President’s Remarks Dec 28, 2018

We gather here today, as interfaith leaders from around South Carolina, to celebrate the Governor McMaster’s Proclamation of January, 2019 as Interfaith Harmony Month. We look forward to January (and to 2019), with great anticipation, as we continue to build relationships founded in dignity and respect across religious lines.

Why is such a proclamation worth celebrating? Perhaps we might acknowledge with greater clarity the importance of interfaith harmony month by contrasting it with its opposite – let’s call it, ‘Interfaith disharmony month.’  What might an interfaith disharmony month look like?

When Aisha is minding her own business walking down the street, and someone walks past her and throws hot coffee on her, because she is wearing a Hijab! Clearly that’s a deplorable act – an incidence of gross disharmony based on religious identity. That’s interfaith disharmony.

When Eli is pushed over by a group of kids in the school playground because of his religious head covering! that’s disharmony. When others see Eli on the ground and laugh at him! – that’s disharmony. When those who think what has just happened to Eli is dreadful, but choose to stay silent, perhaps due to their own fear, that’s interfaith disharmony.

When Stephen tells an offensive joke to his work colleagues about Abdul, that’s interfaith disharmony. When a colleague calls Stephen out for being offensive, and Stephen claims he was only joking, that too is disharmony.

When Esther has her artwork – a beautiful picture of a Menorah – scribbled over and ripped at school, that’s disharmony. When images of swastikas are scribbled inside a University campus building, that’s interfaith disharmony.

When Valerie, a Greek Orthodox Christian is told to ‘go home where she came from’, even though her family have lived in Columbia for generations, that’s interfaith disharmony.

When Rik is penalized for missing a test at school because he was celebrating Diwali, a special festival within his family’s religious tradition, that’s interfaith disharmony.

 When Jessica tries to serve a man in a local cafe, and he gets irritated and walks out saying, “I’m going to go somewhere where they understand English”! that’s disharmony.

When Mary goes to school during the month of Ramadan, but no-one at school takes the time or the interest to even acknowledge that this is a special season for Muslims, that’s interfaith disharmony.

When Bikram is spat on for being Muslim, even though he is a member of the Sikh tradition, well, that’s ignorant – and it’s also interfaith disharmony.  

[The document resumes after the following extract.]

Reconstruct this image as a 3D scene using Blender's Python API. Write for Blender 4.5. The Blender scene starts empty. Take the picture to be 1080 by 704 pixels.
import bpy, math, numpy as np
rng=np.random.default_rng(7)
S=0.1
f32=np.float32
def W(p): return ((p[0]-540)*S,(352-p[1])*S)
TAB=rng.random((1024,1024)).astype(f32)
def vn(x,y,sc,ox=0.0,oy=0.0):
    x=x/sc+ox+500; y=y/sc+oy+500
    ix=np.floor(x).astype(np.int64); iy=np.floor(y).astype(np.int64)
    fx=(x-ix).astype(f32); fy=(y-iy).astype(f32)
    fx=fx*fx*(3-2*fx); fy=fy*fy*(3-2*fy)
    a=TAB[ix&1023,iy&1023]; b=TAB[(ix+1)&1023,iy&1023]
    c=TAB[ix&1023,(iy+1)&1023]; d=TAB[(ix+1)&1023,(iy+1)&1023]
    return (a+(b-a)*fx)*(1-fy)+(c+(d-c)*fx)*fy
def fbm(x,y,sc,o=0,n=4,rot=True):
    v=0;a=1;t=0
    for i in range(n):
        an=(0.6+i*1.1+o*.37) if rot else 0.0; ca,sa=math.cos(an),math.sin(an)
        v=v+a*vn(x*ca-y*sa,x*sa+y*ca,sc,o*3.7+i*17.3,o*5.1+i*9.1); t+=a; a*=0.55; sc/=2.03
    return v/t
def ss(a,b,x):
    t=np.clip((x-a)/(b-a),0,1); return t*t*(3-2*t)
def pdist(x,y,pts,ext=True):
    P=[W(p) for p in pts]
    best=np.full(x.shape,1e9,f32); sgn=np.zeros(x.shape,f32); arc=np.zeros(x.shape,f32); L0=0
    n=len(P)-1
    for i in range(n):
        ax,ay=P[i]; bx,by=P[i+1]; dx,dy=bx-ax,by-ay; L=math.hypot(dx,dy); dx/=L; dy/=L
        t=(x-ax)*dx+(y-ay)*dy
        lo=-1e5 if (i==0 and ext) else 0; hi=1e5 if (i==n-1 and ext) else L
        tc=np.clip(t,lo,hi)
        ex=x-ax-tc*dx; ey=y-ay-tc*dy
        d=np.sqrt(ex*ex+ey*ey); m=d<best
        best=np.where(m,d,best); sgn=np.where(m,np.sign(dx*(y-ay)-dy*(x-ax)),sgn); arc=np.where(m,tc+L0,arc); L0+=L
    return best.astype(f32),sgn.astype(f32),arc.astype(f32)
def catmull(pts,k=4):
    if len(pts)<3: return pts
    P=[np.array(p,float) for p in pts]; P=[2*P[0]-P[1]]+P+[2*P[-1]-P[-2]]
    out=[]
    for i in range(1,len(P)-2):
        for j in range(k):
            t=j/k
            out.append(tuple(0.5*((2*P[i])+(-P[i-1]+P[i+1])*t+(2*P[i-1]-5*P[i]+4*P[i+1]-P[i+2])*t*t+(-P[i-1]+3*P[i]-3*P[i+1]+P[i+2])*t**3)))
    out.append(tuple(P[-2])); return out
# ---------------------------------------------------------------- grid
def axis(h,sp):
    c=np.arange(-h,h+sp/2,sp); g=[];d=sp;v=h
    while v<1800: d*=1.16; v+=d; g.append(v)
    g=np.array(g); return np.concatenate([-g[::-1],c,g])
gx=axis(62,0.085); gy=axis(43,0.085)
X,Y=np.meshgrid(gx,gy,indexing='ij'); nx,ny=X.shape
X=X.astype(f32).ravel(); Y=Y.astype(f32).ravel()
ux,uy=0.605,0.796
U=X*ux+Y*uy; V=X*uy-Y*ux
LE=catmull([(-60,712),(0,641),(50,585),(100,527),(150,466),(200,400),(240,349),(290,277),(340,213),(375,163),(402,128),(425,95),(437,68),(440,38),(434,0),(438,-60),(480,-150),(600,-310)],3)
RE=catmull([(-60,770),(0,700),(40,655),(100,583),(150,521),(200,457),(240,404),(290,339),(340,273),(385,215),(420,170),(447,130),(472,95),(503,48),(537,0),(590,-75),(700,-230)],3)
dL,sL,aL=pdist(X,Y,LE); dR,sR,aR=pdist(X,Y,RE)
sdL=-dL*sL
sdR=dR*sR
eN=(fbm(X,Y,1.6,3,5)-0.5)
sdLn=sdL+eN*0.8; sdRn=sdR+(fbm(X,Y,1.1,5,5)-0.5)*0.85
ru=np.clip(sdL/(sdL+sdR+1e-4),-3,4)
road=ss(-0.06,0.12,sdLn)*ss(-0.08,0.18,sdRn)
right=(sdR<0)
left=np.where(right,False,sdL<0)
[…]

When Henry thinks his ‘tolerance’ is enough, and is unwilling to have his stereotypes challenged through a personal encounter with someone from a different religious tradition! that’s interfaith disharmony.

When we show complete disinterest and apathy of the religious diversity around us, that’s interfaith disharmony.

Interfaith Disharmony is failing to ‘see’ each other; failing to acknowledge or give attention to the reality that we orient around religion in different ways. During interfaith disharmony month, we would choose not to come together in the midst of a crisis – not to show our solidarity with others – not to tend to those in need or facing trauma – remaining silent because we choose to see it is someone else’s problem. No vigils. No show of comfort. No solidarity. No love. No hope. No interfaith harmony.

I am so glad that we are not here to celebrate interfaith disharmony month, which sounds deplorable, doesn’t it? I’m glad that such a month would not be stamped with a Governor’s seal of approval.

Sadly, though, when we don’t ‘see’ ourselves as a diverse religious community – when we don’t acknowledge or pay attention to the reality of diversity that makes up our State – inadvertently or not –  intended or not – we may actually perpetuate disharmony rather than harmony. And we are all too aware of the bad fruit of disharmony, which so often leads to hate crimes, violence and war.

So what are we celebrating today when we say Interfaith Harmony month?

Well, by ‘interfaith’ –  we acknowledge that South Carolina is a state of many faiths and traditions, and has been for a very long time. We acknowledge that religious diversity is a fact – and yet, perhaps, the more important question is – how well we get on with one another?

We answer that important question by adding the word ‘harmony’ to interfaith harmony month. This is intentional work, showcasing the vibrancy of our religious and spiritual diversity in a myriad of ways throughout the month of January. The many events and gatherings scheduled across the State allow folks to ‘see’ each other in dignity and respect, challenging the disharmony by modeling something far more enriching and wholesome.

Thomas Jefferson, in his Notes on the State of Virginia, stated that, quote: ‘it does me no injury to say there are twenty gods, or no god. It neither picks my pocket nor breaks my leg.’ Because we orient around religion differently does not mean that we cannot work together to build strong, healthy communities.

Despite our differences, because of our differences, we form a rich mosaic within this, our very democracy, recognizing and building on the constitutional affirmation of religious freedom for all, not just the few, in human dignity and respect.

And now, without further ado, I call upon Jim Taylor, newly elected Secretary of IPSC, to read the Governor’s proclamation of January as Interfaith Harmony Month.